* **Task goal**
Output the material word for word. Leave each picture out.

* **Recorded data**
....
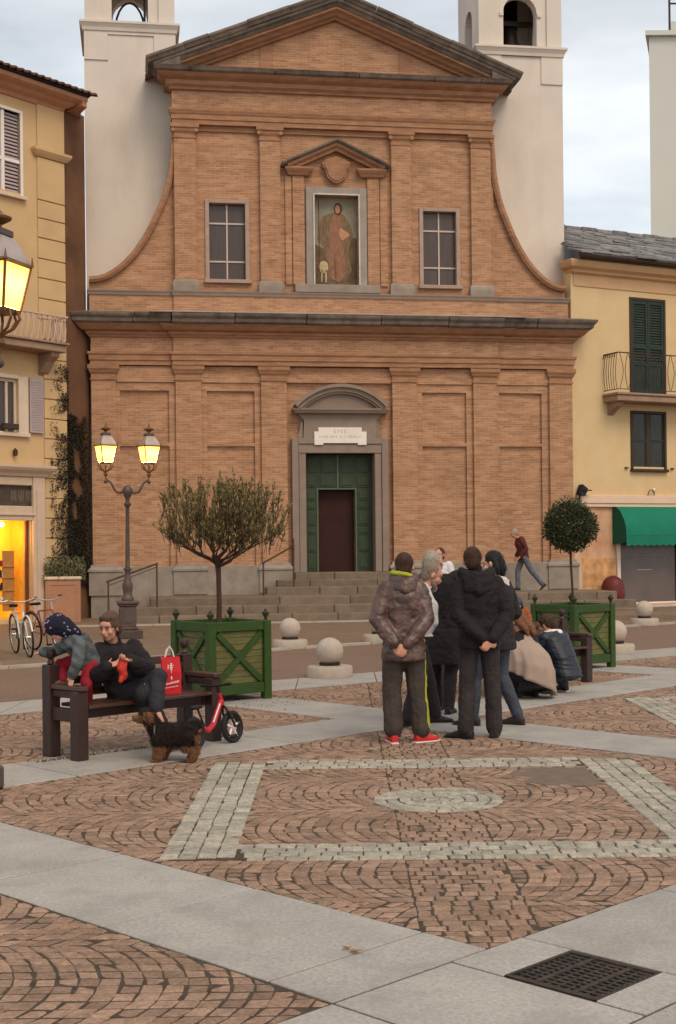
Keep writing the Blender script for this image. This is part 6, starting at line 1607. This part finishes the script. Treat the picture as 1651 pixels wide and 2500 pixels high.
sho_k = M('black_shoe', (.018, .015, .015), .5, .2)
G_GRP = 'people standing together in the square'

# --- man with the brown jacket, hands behind his back
brj = M('brown_jacket', s2l((86, 64, 57)), .40, .45, 9, bump=.3, bscale=35, spec=.5, stain=.3, stcol=s2l((66, 46, 42)), stscale=4)  # strong light and dark variation imitates the leather's shine in the colour
trk = cloth('track_trousers', (66, 58, 52)); lime = cloth('lime_stripe', (164, 166, 44)); redsh = M('red_shoe', s2l((190, 44, 40)), .6, .1); wsole = M('white_sole', s2l((220, 200, 196)), .6)
J = default_joints(1.73)
J.update(neck=Vector((0, .03, 1.475)), head=Vector((.015, .045, 1.59)), shL=Vector((-.155, .01, 1.395)), shR=Vector((.155, .01, 1.395)), elL=Vector((-.240, -.07, 1.12)), elR=Vector((.205, -.07, 1.12)), wrL=Vector((-.095, -.205, .91)), wrR=Vector((.015, -.215, .90)),
         anL=Vector((-.10, 0, .085)), anR=Vector((.15, .02, .085)), knR=Vector((.12, .03, .48)), knL=Vector((-.11, .02, .48)))
p1, J1, F1, fr1 = person('man seen from behind in a shiny brown jacket and red sneakers', (.585, 12.08, 0), 0.02, J, dict(group=G_GRP, skin=SKIN, face=False,
    look=(.12, 1, -.2), footL=(-.15, 1, 0), footR=(.95, .6, 0), handL=((.75, -.15, -.75), (.3, .9, 0), .7), handR=((-.6, -.1, -.8), (-.2, .95, 0), .9),
    trousers=dict(mat=[trk, lime], r=(.105, .092, .088, .088), len=.035, amp=.012, region=lambda c: 1 if (c.x > .158 and -.028 < c.y < .030 and c.z > .13) else 0),
    shoes=dict(mat=redsh, sole=wsole, k=1.02), top=dict(mat=brj, g=.034, hem=.19, hemw=.205, hemd=.165, arm=(.086, .076, .070, .052), amp=.020, fs=(9, 9, 12), cuff=.02, shw=.98, collar=True),
    hair=dict(mat=hair_b, amp=.003, k=1.0)))
m = MB(); hc = Vector((0.01, -.040, 1.478))
for k in range(3): T(m, [hc+Vector((-.10, .05, .02-k*.035)), hc+Vector((-.06, -.02-k*.012, -.01-k*.035)), hc+Vector((0, -.045-k*.012, -.02-k*.035)), hc+Vector((.06, -.02-k*.012, -.01-k*.035)), hc+Vector((.10, .05, .02-k*.035))], [.04, .048, .05, .048, .04])
remesh('hood', m, .010, brj, p1, 2, .014, (12, 12, 16), 4)
m = MB().tube([(-.115, .05, 1.535), (-.095, -.02, 1.538), (-.04, -.068, 1.534), (.03, -.070, 1.524), (.085, -.03, 1.505), (.11, .03, 1.485)], [.016, .021, .022, .02, .017, .012], 8).build('hood_lining', lime, p1, smooth=True)

# --- man in the black hooded coat, hands behind his back
J = default_joints(1.76)
J.update(shL=Vector((-.165, 0, 1.42)), shR=Vector((.165, 0, 1.42)), neck=Vector((-.03, .02, 1.50)), head=Vector((-.055, .03, 1.635)), elL=Vector((-.215, -.06, 1.14)), elR=Vector((.25, -.06, 1.14)), wrL=Vector((.0, -.21, .935)), wrR=Vector((.085, -.215, .92)),
         anL=Vector((-.14, -.03, .085)), anR=Vector((.135, .04, .085)), knL=Vector((-.12, .0, .5)), knR=Vector((.12, .03, .5)))
p2, J2, F2, _ = person('man seen from behind in a black hooded coat and dark jeans with hands clasped', (1.30, 12.35, 0), .03, J, dict(group=G_GRP, face=False,
    look=(.05, 1, -.25), footL=(-.85, .6, 0), footR=(.25, 1, 0), handL=((.8, -.12, -.45), (.2, .95, -.1), .6), handR=((-.6, -.12, -.65), (-.2, .95, 0), .9),
    trousers=dict(mat=jeans_d, r=(.10, .080, .076, .078), len=.005, amp=.014, seed=4), shoes=dict(mat=sho_k, k=1.12),
    top=dict(mat=c_black, g=.036, hem=.12, hemw=.205, hemd=.165, arm=(.086, .076, .070, .054), amp=.018, seed=7, cuff=.02, shw=1.0, collar=True), hair=dict(mat=hair_b, amp=.003)))
m = MB(); hc = Vector((-.02, -.05, 1.505))
for k in range(4): T(m, [hc+Vector((-.135+.01*k, .07, .03-k*.035)), hc+Vector((-.09, -.02-k*.012, -.0-k*.04)), hc+Vector((0, -.05-k*.014, -.02-k*.042)), hc+Vector((.09, -.02-k*.012, -.0-k*.04)), hc+Vector((.135-.01*k, .07, .03-k*.035))], [.045, .05, .052, .05, .045])
remesh('hood', m, .010, c_black, p2, 2, .018, (12, 12, 16), 4)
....
* **Result**
Keep writing the Blender script for this image. This is part 6, starting at line 1607. This part finishes the script. Treat the picture as 1651 pixels wide and 2500 pixels high.
sho_k = M('black_shoe', (.018, .015, .015), .5, .2)
G_GRP = 'people standing together in the square'

# --- man with the brown jacket, hands behind his back
brj = M('brown_jacket', s2l((86, 64, 57)), .40, .45, 9, bump=.3, bscale=35, spec=.5, stain=.3, stcol=s2l((66, 46, 42)), stscale=4)  # strong light and dark variation imitates the leather's shine in the colour
trk = cloth('track_trousers', (66, 58, 52)); lime = cloth('lime_stripe', (164, 166, 44)); redsh = M('red_shoe', s2l((190, 44, 40)), .6, .1); wsole = M('white_sole', s2l((220, 200, 196)), .6)
J = default_joints(1.73)
J.update(neck=Vector((0, .03, 1.475)), head=Vector((.015, .045, 1.59)), shL=Vector((-.155, .01, 1.395)), shR=Vector((.155, .01, 1.395)), elL=Vector((-.240, -.07, 1.12)), elR=Vector((.205, -.07, 1.12)), wrL=Vector((-.095, -.205, .91)), wrR=Vector((.015, -.215, .90)),
         anL=Vector((-.10, 0, .085)), anR=Vector((.15, .02, .085)), knR=Vector((.12, .03, .48)), knL=Vector((-.11, .02, .48)))
p1, J1, F1, fr1 = person('man seen from behind in a shiny brown jacket and red sneakers', (.585, 12.08, 0), 0.02, J, dict(group=G_GRP, skin=SKIN, face=False,
    look=(.12, 1, -.2), footL=(-.15, 1, 0), footR=(.95, .6, 0), handL=((.75, -.15, -.75), (.3, .9, 0), .7), handR=((-.6, -.1, -.8), (-.2, .95, 0), .9),
    trousers=dict(mat=[trk, lime], r=(.105, .092, .088, .088), len=.035, amp=.012, region=lambda c: 1 if (c.x > .158 and -.028 < c.y < .030 and c.z > .13) else 0),
    shoes=dict(mat=redsh, sole=wsole, k=1.02), top=dict(mat=brj, g=.034, hem=.19, hemw=.205, hemd=.165, arm=(.086, .076, .070, .052), amp=.020, fs=(9, 9, 12), cuff=.02, shw=.98, collar=True),
    hair=dict(mat=hair_b, amp=.003, k=1.0)))
m = MB(); hc = Vector((0.01, -.040, 1.478))
for k in range(3): T(m, [hc+Vector((-.10, .05, .02-k*.035)), hc+Vector((-.06, -.02-k*.012, -.01-k*.035)), hc+Vector((0, -.045-k*.012, -.02-k*.035)), hc+Vector((.06, -.02-k*.012, -.01-k*.035)), hc+Vector((.10, .05, .02-k*.035))], [.04, .048, .05, .048, .04])
remesh('hood', m, .010, brj, p1, 2, .014, (12, 12, 16), 4)
m = MB().tube([(-.115, .05, 1.535), (-.095, -.02, 1.538), (-.04, -.068, 1.534), (.03, -.070, 1.524), (.085, -.03, 1.505), (.11, .03, 1.485)], [.016, .021, .022, .02, .017, .012], 8).build('hood_lining', lime, p1, smooth=True)

# --- man in the black hooded coat, hands behind his back
J = default_joints(1.76)
J.update(shL=Vector((-.165, 0, 1.42)), shR=Vector((.165, 0, 1.42)), neck=Vector((-.03, .02, 1.50)), head=Vector((-.055, .03, 1.635)), elL=Vector((-.215, -.06, 1.14)), elR=Vector((.25, -.06, 1.14)), wrL=Vector((.0, -.21, .935)), wrR=Vector((.085, -.215, .92)),
         anL=Vector((-.14, -.03, .085)), anR=Vector((.135, .04, .085)), knL=Vector((-.12, .0, .5)), knR=Vector((.12, .03, .5)))
p2, J2, F2, _ = person('man seen from behind in a black hooded coat and dark jeans with hands clasped', (1.30, 12.35, 0), .03, J, dict(group=G_GRP, face=False,
    look=(.05, 1, -.25), footL=(-.85, .6, 0), footR=(.25, 1, 0), handL=((.8, -.12, -.45), (.2, .95, -.1), .6), handR=((-.6, -.12, -.65), (-.2, .95, 0), .9),
    trousers=dict(mat=jeans_d, r=(.10, .080, .076, .078), len=.005, amp=.014, seed=4), shoes=dict(mat=sho_k, k=1.12),
    top=dict(mat=c_black, g=.036, hem=.12, hemw=.205, hemd=.165, arm=(.086, .076, .070, .054), amp=.018, seed=7, cuff=.02, shw=1.0, collar=True), hair=dict(mat=hair_b, amp=.003)))
m = MB(); hc = Vector((-.02, -.05, 1.505))
for k in range(4): T(m, [hc+Vector((-.135+.01*k, .07, .03-k*.035)), hc+Vector((-.09, -.02-k*.012, -.0-k*.04)), hc+Vector((0, -.05-k*.014, -.02-k*.042)), hc+Vector((.09, -.02-k*.012, -.0-k*.04)), hc+Vector((.135-.01*k, .07, .03-k*.035))], [.045, .05, .052, .05, .045])
remesh('hood', m, .010, c_black, p2, 2, .018, (12, 12, 16), 4)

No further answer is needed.